Winegrowers have been increasingly searching for higher altitudes because of cooler nighttime temperatures and shorter periods of intense heat. In Spain’s Catalonia region, the global wine producer Familia Torres has in recent years planted vineyards at 3,000 to 4,000 feet up.
Chêne Bleu has other resources. Mr. Rolet, a successful businessman and former chief executive of the London Stock Exchange, has been able to finance the vineyard’s cutting-edge equipment and experiments. A larger marketing budget enables the vineyard to take chances others might not want to risk.
The Rolets, for example, chose to sometimes bypass traditional appellations — legally defined and protected wine-growing areas — to experiment with more varieties for their high-end offerings.
Although the wine map has changed, France’s strict classification system has not. Appellations were instituted decades ago to ensure that buyers knew what they were purchasing. But now, those definitions can limit the type of varieties that farmers can use as they search for vines that can better withstand climate change.
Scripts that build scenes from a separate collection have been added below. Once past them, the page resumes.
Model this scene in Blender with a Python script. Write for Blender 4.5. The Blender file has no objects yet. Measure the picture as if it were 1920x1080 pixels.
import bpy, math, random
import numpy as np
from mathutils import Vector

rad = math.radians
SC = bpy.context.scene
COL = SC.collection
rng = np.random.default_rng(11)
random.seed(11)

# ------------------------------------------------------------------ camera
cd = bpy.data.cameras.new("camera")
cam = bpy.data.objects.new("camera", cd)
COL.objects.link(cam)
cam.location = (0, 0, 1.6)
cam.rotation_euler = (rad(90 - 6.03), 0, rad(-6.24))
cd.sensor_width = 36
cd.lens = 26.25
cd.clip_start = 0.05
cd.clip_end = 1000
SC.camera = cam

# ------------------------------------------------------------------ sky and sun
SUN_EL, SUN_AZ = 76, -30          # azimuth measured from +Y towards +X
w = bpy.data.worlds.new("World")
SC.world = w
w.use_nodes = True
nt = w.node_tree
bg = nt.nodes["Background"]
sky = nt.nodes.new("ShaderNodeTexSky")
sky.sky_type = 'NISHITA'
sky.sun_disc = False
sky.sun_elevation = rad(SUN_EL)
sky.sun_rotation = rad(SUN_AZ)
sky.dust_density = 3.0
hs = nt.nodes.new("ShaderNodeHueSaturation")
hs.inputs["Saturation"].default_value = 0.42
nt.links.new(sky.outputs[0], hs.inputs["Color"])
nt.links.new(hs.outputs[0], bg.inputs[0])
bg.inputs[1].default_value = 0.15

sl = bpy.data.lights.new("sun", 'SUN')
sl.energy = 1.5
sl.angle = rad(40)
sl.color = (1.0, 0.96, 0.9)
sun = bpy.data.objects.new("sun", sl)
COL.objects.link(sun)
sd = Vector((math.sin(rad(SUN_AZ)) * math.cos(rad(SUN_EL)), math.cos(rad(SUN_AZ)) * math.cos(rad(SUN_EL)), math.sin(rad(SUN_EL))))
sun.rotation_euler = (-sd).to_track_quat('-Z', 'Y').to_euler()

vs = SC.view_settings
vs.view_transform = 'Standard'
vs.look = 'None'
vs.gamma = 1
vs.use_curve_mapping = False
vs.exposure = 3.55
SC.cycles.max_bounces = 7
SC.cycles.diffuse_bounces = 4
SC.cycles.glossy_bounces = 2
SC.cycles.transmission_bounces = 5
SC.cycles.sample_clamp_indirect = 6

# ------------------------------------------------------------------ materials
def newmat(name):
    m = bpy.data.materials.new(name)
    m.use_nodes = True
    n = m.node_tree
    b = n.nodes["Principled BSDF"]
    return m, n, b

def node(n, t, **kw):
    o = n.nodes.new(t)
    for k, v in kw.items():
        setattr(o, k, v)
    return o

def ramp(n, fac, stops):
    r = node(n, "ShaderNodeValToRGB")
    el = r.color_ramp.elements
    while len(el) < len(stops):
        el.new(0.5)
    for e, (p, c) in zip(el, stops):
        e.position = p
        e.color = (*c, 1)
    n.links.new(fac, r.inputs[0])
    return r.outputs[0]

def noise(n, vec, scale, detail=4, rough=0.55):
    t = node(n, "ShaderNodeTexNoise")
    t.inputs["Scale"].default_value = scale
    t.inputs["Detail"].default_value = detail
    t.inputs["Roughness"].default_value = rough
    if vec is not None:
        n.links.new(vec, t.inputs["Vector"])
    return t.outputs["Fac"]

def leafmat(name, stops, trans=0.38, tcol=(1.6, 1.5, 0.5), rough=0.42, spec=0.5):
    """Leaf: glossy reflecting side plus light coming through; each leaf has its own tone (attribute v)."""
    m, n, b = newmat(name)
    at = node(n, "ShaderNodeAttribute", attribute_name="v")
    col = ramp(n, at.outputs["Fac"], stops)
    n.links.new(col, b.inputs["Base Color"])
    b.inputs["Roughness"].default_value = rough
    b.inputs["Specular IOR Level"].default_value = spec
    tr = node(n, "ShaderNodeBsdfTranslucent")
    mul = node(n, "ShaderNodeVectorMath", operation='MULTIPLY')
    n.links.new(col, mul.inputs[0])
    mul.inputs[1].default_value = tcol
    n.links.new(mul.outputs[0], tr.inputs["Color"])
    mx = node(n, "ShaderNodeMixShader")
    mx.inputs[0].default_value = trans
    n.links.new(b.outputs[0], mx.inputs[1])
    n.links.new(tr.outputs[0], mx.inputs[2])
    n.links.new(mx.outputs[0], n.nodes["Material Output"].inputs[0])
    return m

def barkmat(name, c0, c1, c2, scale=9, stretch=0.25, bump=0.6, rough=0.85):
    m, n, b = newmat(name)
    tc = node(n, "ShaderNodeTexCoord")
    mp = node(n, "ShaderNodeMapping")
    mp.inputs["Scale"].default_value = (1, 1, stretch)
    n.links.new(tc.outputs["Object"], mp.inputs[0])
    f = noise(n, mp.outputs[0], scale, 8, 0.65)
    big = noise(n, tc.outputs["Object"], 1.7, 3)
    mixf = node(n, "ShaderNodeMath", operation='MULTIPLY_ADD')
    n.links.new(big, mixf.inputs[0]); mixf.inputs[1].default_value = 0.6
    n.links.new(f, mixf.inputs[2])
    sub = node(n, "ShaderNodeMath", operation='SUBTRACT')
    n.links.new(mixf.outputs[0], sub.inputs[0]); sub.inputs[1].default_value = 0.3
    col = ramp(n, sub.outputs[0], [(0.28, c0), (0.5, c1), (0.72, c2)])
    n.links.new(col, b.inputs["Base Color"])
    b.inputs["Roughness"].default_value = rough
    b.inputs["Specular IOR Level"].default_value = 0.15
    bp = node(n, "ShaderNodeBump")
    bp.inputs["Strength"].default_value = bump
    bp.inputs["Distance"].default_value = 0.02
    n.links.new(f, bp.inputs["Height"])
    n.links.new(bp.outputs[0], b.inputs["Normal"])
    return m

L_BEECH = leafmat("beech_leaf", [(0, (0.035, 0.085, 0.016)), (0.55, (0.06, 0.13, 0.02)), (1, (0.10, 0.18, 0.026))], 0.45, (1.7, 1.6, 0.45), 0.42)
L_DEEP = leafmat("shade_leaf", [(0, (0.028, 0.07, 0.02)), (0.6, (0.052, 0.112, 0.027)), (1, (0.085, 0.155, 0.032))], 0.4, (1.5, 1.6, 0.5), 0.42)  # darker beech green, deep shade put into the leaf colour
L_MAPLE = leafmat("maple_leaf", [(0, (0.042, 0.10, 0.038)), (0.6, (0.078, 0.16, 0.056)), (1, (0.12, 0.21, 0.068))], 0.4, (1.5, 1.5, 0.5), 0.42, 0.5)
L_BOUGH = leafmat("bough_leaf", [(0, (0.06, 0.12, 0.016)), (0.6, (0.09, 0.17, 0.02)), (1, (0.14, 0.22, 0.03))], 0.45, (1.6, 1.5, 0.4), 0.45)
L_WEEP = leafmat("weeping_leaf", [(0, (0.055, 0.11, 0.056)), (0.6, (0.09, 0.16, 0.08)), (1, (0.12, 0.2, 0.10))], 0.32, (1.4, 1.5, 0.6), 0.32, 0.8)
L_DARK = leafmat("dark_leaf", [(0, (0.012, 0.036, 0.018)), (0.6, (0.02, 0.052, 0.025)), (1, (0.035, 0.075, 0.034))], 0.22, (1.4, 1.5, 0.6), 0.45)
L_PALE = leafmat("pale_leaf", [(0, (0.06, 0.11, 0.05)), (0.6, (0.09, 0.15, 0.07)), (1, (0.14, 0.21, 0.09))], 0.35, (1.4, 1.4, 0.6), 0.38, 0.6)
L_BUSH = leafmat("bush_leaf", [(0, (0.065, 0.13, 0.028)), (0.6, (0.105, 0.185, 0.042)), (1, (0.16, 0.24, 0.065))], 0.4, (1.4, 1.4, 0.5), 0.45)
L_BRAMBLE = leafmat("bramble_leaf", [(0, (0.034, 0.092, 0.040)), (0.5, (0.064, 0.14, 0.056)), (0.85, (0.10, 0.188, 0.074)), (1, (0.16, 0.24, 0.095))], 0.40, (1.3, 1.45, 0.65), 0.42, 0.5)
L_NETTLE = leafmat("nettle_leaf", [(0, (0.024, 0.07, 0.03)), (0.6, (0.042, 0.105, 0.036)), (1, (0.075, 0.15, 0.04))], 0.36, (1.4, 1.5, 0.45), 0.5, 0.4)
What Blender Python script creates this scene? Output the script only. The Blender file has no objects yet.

“There is a big, frustrating lag time between what the winemakers are experiencing and what the authorities are doing,” said Julien Fauque, the director of Cave de Lumières, a cooperative of roughly 50 winegrowers who farm 450 hectares of land in the Ventoux and Luberon areas.
Climate change may mean that growers must reconsider once unthinkable practices.
Adding tiny amounts of water could reduce the alcoholic content and prevent fermentation from stalling, he said, but the practice, strictly forbidden across the European Union, could land a winemaker in prison. California, by contrast, allows such additions.
There is flexibility in the system, said Anthony Taylor, the director of communications at Gabriel Meffre in Gigondas, one of the larger wineries in southern Rhône. But “they’re on a wire,” he said of official regulators. “They want to preserve as much as possible a profile that is successful, and they’re also listening to the other side, which argues we need to change things or introduce new varieties.”
The pace of change, though, is accelerating, Mr. Taylor said: “The speed at which we’re moving is quite frightening.”